> _WHAT YOU SHOULD DO_: Extract every line that contains the word "this".

(Scripts that build scenes)

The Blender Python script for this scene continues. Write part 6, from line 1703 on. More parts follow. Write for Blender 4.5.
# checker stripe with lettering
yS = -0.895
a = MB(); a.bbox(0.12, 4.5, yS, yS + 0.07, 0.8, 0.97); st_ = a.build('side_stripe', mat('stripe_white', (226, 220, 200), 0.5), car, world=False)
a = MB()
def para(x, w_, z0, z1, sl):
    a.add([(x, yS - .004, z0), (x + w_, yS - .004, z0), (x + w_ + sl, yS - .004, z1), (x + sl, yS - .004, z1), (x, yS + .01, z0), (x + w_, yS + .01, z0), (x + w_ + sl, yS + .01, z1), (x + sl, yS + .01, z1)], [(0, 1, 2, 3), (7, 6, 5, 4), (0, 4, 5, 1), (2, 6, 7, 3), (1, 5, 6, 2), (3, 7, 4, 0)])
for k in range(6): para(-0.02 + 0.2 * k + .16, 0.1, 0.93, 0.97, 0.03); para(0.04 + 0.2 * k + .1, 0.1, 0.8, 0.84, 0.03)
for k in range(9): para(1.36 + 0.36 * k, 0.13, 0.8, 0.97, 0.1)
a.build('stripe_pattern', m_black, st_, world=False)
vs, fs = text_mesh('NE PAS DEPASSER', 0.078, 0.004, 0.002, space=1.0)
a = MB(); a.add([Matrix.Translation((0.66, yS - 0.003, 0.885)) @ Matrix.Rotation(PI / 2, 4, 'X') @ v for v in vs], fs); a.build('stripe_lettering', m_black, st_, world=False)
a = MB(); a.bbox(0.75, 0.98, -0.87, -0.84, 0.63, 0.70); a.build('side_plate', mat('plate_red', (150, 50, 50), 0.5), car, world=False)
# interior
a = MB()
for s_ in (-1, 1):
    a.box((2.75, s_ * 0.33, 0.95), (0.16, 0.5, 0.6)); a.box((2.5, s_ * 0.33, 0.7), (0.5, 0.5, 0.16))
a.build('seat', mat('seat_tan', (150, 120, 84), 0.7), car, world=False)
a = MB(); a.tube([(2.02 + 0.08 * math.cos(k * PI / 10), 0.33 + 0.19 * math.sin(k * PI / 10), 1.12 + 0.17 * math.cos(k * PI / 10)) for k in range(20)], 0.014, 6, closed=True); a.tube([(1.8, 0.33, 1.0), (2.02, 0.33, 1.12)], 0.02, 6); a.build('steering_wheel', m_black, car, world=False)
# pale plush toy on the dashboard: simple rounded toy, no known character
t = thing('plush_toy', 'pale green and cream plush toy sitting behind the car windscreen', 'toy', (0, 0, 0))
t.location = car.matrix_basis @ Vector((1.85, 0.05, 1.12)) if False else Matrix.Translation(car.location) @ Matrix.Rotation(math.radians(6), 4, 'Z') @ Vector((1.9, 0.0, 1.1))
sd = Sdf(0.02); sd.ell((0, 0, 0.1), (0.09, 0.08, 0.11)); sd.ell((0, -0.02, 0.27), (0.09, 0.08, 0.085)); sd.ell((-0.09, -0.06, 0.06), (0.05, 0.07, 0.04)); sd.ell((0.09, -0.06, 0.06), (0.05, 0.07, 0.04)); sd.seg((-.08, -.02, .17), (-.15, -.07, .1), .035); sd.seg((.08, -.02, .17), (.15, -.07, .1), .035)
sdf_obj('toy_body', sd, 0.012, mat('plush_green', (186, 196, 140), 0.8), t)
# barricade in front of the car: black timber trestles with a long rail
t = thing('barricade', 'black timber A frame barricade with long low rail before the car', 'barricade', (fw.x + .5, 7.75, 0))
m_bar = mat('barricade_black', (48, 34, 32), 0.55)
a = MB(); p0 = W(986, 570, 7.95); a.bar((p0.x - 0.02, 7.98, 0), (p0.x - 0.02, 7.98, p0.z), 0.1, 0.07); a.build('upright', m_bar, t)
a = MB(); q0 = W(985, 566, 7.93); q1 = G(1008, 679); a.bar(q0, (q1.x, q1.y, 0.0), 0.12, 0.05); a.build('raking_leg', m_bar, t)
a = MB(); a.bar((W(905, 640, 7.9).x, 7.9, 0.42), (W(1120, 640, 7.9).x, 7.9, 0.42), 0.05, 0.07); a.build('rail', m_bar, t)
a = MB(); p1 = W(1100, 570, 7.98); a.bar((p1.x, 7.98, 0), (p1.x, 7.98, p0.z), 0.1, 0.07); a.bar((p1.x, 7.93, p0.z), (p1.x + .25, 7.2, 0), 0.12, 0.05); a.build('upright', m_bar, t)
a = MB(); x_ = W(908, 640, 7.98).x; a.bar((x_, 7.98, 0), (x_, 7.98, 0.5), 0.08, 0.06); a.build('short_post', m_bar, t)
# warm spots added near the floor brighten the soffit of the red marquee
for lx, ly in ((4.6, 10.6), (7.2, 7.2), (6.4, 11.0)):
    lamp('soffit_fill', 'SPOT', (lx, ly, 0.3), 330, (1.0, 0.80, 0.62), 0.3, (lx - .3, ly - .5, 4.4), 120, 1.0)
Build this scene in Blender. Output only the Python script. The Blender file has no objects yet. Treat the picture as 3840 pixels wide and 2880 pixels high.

> _CORRECT OUTPUT_:
The Blender Python script for this scene continues. Write part 6, from line 1703 on. More parts follow. Write for Blender 4.5.
Build this scene in Blender. Output only the Python script. The Blender file has no objects yet. Treat the picture as 3840 pixels wide and 2880 pixels high.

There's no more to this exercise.